Die Option, im Home Office zu arbeiten, nimmt inzwischen die Mehrzahl der Mitarbeiter und Manager von Cisco in Anspruch. Für sie ist das ein wichtiger Beitrag zum Ausgleich zwischen Arbeit und Privatleben. "Wenn ich mittags mal schnell in den Baumarkt muss, kann ich das tun, denn für Kunden bin ich immer noch erreichbar", sagt Hans-Joachim Adolphi, Manager Collaboration bei Cisco. Auch die meisten Büroarbeiter sind heute außerhalb ihrer regulären Arbeitszeiten für Kunden, Kollegen oder Vorgesetzte per Internet oder Handy ansprechbar, nach aktuellen Erhebungen ein Drittel sogar jederzeit, also auch am Abend oder am Wochenende.

Lediglich 32 Prozent der Berufstätigen schalten in ihrer Freizeit komplett ab. Ständige Anspannung kann Arbeitnehmer jedoch überfordern. Um einen Burnout zu vermeiden, empfehlen Experten einen Wechsel zwischen stressigen und ruhigen Arbeitsphasen sowie die Nutzung der Freizeit zur Erholung und Wiederherstellung der Arbeitskraft. Daher sollten Unternehmen nicht erwarten, dass ihre Beschäftigten E-Mails am Wochenende beantworten. Ist dies trotzdem der Fall, sollte diese Bereitschaft auf die Arbeitszeit angerechnet werden.

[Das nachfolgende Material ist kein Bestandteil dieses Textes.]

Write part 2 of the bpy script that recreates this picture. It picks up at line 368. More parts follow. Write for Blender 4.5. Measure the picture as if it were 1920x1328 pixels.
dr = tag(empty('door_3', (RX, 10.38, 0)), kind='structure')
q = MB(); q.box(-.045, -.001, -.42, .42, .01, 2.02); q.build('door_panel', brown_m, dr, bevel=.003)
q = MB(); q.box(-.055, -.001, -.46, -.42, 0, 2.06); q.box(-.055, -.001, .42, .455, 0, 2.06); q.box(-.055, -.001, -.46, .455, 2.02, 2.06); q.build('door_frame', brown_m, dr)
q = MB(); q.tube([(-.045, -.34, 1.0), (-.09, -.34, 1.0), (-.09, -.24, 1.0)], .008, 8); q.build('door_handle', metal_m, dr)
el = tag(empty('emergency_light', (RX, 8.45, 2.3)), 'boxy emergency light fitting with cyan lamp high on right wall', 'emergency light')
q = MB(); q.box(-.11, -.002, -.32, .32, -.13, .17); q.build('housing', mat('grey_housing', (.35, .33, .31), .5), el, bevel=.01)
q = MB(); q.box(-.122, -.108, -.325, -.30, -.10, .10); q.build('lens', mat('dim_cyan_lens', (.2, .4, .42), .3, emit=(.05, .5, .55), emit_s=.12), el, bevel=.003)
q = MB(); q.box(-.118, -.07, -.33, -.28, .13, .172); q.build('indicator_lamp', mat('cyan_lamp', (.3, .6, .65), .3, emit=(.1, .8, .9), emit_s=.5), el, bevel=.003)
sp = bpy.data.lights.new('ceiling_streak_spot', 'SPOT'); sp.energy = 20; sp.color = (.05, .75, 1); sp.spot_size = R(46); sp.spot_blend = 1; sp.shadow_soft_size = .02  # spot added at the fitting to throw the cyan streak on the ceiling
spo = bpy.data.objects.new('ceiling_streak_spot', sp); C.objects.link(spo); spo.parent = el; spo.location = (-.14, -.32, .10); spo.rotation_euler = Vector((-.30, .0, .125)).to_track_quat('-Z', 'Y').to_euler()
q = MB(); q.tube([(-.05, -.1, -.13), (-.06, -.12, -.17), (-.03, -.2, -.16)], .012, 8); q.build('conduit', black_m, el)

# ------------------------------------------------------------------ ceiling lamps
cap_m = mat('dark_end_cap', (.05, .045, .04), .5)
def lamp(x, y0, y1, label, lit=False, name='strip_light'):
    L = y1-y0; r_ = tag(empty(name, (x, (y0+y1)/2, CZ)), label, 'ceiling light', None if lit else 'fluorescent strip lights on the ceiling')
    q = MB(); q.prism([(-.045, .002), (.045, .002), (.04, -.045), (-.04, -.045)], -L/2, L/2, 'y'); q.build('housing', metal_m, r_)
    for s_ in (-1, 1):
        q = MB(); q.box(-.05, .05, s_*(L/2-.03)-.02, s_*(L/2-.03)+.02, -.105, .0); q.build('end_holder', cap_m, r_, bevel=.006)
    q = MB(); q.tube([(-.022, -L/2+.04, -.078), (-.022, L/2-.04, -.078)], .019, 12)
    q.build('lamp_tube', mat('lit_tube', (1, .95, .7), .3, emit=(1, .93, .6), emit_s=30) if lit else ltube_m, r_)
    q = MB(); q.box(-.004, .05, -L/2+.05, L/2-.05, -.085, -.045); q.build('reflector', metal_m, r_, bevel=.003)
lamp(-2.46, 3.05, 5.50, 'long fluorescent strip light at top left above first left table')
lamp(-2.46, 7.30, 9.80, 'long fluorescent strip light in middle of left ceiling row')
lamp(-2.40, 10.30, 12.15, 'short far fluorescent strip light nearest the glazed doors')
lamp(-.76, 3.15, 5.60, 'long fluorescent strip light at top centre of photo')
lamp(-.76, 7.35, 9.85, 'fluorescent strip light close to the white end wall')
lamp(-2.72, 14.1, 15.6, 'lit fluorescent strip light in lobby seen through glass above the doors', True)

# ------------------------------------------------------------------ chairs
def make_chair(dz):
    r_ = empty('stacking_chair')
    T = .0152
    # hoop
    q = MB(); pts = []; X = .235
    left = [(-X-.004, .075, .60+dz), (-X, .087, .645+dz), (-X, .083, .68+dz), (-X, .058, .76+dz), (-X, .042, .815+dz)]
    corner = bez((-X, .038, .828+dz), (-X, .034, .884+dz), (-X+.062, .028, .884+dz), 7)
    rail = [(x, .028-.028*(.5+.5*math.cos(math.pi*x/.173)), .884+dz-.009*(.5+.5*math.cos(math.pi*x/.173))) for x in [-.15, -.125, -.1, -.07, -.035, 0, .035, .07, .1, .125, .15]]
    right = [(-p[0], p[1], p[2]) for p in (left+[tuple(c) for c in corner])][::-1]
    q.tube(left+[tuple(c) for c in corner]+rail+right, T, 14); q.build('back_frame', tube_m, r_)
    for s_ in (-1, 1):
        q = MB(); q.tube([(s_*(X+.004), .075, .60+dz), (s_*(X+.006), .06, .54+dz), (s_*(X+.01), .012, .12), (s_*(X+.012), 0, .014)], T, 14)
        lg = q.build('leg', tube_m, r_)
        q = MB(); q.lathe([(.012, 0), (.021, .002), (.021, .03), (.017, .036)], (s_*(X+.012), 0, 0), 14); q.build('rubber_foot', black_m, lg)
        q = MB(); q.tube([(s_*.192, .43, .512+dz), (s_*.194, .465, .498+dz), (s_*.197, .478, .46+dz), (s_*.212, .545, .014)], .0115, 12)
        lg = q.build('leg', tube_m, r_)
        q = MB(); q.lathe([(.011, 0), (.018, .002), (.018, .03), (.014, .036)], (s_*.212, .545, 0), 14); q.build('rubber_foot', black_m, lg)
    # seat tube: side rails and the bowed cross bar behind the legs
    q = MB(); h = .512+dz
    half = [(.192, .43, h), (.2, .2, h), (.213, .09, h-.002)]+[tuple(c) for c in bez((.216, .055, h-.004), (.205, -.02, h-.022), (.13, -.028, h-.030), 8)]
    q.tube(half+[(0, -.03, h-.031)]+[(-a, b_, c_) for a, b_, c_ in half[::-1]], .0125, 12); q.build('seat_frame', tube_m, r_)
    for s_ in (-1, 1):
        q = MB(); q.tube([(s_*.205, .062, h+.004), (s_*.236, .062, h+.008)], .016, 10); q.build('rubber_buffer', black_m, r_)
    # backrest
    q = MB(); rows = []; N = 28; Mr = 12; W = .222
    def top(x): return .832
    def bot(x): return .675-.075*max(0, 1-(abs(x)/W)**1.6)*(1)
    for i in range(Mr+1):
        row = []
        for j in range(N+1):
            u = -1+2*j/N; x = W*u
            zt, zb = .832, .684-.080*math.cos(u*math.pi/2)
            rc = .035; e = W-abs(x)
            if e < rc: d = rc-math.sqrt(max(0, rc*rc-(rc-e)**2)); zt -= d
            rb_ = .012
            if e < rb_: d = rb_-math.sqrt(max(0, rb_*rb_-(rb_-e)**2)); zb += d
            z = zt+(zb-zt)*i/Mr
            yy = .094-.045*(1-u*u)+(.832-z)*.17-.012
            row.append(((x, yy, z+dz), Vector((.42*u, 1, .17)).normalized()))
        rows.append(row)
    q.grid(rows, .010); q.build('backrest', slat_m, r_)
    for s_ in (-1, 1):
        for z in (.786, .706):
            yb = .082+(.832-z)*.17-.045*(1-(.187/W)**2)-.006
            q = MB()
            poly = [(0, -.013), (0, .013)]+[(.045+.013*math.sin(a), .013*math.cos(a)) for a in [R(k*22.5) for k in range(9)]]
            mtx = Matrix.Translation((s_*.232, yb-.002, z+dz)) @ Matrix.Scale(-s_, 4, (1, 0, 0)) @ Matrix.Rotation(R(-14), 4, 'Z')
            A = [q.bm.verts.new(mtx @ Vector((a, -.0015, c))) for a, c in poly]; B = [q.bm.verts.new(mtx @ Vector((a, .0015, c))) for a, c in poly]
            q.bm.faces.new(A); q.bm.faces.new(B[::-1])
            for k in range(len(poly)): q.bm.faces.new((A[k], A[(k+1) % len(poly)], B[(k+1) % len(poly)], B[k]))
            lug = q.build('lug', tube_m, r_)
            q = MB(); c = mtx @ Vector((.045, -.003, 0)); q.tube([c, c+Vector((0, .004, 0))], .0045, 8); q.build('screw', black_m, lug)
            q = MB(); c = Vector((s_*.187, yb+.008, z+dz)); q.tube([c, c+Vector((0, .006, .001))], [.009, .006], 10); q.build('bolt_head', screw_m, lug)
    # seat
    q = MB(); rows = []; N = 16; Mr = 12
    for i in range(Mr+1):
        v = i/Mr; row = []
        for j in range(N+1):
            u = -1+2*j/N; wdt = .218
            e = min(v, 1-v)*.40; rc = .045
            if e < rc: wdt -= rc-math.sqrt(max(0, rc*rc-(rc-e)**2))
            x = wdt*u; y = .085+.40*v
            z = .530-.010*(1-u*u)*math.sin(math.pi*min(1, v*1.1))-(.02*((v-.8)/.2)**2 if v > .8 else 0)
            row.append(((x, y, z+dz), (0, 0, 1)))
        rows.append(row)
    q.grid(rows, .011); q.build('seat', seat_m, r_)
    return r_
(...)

Vertrauen fördert Teamgeist

Damit flexible Arbeitszeitmodelle funktionieren, braucht es aber vor allem gegenseitiges Vertrauen. So darf der Arbeitgeber nicht gleich böse Absichten vermuten, wenn ein Angestellter nicht sofort auf Anfragen reagiert. Allerdings sollte der Beschäftigte transparente Präsenzinformationen zur Verfügung stellen, und sei es nur: "Nicht am Schreibtisch". Hochwertige Konferenztechnologien, ergänzt durch einfache Collaboration-Tools wie Wikis oder Blogs, helfen nicht nur bei der Überwindung geografischer, sondern auch kultureller und hierarchischer Distanzen. Damit kann sich eine Unternehmenskultur etablieren, die Eigeninitiative und Teamgeist fördert – mit flachen Hierarchien, Transparenz und gegenseitigem Vertrauen. Statt einer autokratisch geführten "Belegschaft" entsteht eine multinationale Mitarbeiter-Community, die Ideen frei und ungehindert austauscht und die besten davon schnell zu marktreifen Lösungen weiterentwickelt. Denn nichts motiviert stärker als das Gefühl, eigenverantwortlich und erfolgreich den Unternehmenserfolg mitzugestalten.